Ela era irreverência pura. Nascida há 101 anos e criada para reproduzir os valores da família tradicional, Dora Vivacqua tomou outros rumos. Não por acaso, a campanha “Meu corpo, minhas regras” se encaixaria à perfeição ao seu estilo de vida, apesar de ela jamais ter se expressado com essas palavras.
Capixaba de Cachoeiro de Itapemirim, Dora exibia-se de calcinha e top feito de lenços em praias do Espírito Santo, no começo dos anos 1930, quando o termo biquíni nem existia. Não demorou a romper com a família para tentar a vida como artista na capital federal, o Rio de Janeiro.
Detalhe: embora pioneira na liberação do corpo, ela não se afinaria com outra campanha atual, a #ChegaDeFiuFiu. Dora, que primeiro se apresentou como Luz Divina, fazia de tudo para despertar a lascívia alheia. Dançava seminua, com duas jiboias – Cornélio e Castorina.
Causou tanto furor no circo que logo foi para o teatro de revista, o gênero teatral popular à época, marcado pelo apelo à sensualidade e à sátira política. A troca do picadeiro pelo tablado também envolveu mudança do nome para Luz del Fuego, inspirado em uma marca de batom argentino.
O talento nos palcos foi questionado mais de uma vez, mas o sucesso de suas apresentações era indiscutível. Logo ficou conhecida em todo o país. E não parava de ousar, inclusive em outros campos. Foi uma das primeiras brasileiras a pilotar um avião. E a saltar de paraquedas.
Não demorou a começar a escrever. No primeiro livro, o autobiográfico “Trágico Black-Out”, escancarava as contradições da família. Em tentativa de amenizar o escândalo, o irmão senador, Atílio Vivacqua, tratou de comprar todos os exemplares que encontrou pela frente.

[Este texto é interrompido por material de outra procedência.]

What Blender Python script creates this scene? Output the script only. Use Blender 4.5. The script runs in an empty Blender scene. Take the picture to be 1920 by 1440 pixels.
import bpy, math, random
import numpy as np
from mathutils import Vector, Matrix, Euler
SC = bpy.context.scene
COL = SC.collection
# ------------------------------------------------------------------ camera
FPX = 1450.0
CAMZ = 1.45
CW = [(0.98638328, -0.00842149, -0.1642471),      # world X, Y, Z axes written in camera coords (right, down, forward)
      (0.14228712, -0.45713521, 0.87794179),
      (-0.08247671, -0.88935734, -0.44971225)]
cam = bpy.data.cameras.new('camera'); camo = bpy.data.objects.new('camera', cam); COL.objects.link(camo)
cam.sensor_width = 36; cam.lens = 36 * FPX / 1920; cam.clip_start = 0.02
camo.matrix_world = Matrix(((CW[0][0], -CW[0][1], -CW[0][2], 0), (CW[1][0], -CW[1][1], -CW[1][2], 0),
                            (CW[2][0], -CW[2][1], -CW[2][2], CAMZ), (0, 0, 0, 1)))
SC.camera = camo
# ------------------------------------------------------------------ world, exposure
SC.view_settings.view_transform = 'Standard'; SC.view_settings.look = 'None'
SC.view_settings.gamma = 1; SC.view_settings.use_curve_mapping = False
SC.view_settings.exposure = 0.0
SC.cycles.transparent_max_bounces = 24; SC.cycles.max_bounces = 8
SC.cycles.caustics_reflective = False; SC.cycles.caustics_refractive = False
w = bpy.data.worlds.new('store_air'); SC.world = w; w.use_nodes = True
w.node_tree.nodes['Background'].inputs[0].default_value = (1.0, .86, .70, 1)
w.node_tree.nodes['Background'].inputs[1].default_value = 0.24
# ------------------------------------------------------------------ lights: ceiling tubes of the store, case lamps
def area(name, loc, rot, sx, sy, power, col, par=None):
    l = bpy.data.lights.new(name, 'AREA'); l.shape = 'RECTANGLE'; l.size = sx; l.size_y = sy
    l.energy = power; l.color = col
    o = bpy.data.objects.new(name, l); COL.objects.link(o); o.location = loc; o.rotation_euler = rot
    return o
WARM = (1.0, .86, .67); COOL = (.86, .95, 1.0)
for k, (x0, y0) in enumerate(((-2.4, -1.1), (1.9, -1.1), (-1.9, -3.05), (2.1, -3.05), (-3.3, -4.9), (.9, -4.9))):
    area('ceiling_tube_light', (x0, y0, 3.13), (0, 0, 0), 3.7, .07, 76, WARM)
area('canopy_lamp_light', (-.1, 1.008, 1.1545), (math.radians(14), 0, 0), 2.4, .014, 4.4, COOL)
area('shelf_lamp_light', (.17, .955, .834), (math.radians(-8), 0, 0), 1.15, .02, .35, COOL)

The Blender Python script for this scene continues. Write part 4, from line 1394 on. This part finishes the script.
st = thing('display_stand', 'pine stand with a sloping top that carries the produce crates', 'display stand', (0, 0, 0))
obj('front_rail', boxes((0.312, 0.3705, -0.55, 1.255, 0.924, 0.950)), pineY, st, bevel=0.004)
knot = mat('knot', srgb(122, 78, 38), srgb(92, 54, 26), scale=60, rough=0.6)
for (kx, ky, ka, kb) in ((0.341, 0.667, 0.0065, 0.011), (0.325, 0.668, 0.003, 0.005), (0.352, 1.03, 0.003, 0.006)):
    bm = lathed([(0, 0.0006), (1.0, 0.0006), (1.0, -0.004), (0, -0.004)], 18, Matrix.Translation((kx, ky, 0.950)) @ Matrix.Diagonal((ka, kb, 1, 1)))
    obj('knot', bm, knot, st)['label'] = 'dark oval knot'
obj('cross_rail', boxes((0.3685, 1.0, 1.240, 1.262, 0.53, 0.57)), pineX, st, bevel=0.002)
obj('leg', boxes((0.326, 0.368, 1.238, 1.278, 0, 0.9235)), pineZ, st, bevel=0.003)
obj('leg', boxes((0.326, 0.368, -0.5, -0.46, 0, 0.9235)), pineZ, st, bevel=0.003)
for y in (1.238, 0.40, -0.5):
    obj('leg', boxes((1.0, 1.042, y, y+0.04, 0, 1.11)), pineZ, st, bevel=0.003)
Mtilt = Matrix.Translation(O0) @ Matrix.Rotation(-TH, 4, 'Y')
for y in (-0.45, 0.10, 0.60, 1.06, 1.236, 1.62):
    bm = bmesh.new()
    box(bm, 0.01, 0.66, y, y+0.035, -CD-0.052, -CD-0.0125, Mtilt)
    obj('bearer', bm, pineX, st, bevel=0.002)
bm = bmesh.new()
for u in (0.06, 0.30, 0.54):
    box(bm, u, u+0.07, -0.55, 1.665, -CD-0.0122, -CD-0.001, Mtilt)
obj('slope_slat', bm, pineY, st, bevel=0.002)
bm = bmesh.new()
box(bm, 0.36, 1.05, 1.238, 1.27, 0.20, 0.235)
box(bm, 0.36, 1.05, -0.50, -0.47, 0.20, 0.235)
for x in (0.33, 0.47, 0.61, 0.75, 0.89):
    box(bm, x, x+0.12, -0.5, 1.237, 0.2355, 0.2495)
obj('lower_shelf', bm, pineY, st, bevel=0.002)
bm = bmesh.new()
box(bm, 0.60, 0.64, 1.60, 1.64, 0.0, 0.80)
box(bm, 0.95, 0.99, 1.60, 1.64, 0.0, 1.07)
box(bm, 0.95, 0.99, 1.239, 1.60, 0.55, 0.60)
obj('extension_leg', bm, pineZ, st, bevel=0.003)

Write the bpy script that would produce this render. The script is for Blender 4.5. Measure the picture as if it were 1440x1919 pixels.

Por esta época, ela passou a reunir amigos para praticar nudismo na praia de Joatinga, perto de sua casa, em São Conrado, no Rio. Entre os adeptos, Miss Gilda e Miss Lana, que se apresentavam como transformistas. “Um nudista é uma pessoa que acredita que a indumentária não é necessária à moralidade do corpo humano”, dizia Luz del Fuego.
Na defesa de suas ideias, tentou até criar um partido, o Partido Naturalista Brasileiro (PNB), que acabou não obtendo registro. Publicou um segundo livro, “A Verdade Nua”, onde também incluiu princípios do vegetarianismo. Queria ter um espaço próprio, para a prática do naturismo.
Não demorou a trocar sua confortável casa por uma ilha na Baía da Guanabara, a 15 minutos de barco da Ilha de Paquetá. Era uma concessão da Marinha de oito mil metros quadrados, a maior parte rochas e cactos, que Luz del Fuego transformou na primeira colônia naturista do país.
A Ilha do Sol, como Luz del Fuego rebatizou, chegou a ter entre os seus visitantes o ator Steve McQueen (1930-1980). Em julho de 1967, foi também palco do assassinato de Luz del Fuego e de um caseiro, crime cometido por homens atrás de uma fortuna que, na verdade, ela não tinha.
Inspirada nela e em suas ideias, a cantora Rita Lee compôs e gravou “Luz del Fuego” em 1975, música regravada por Cássia Eller 23 anos depois. Em Cachoeiro de Itapemirim, onde nasceu, Luz del Fuego hoje é reverenciada. Há duas semanas, em 21 de fevereiro, dia do nascimento de Luz del Fuego, a prefeitura da cidade lançou um selo em homenagem da atriz e bailarina. A ideia surgiu ano passado, quando se comemorou os 100 anos da filha outrora renegada pela família. Sinal dos tempos.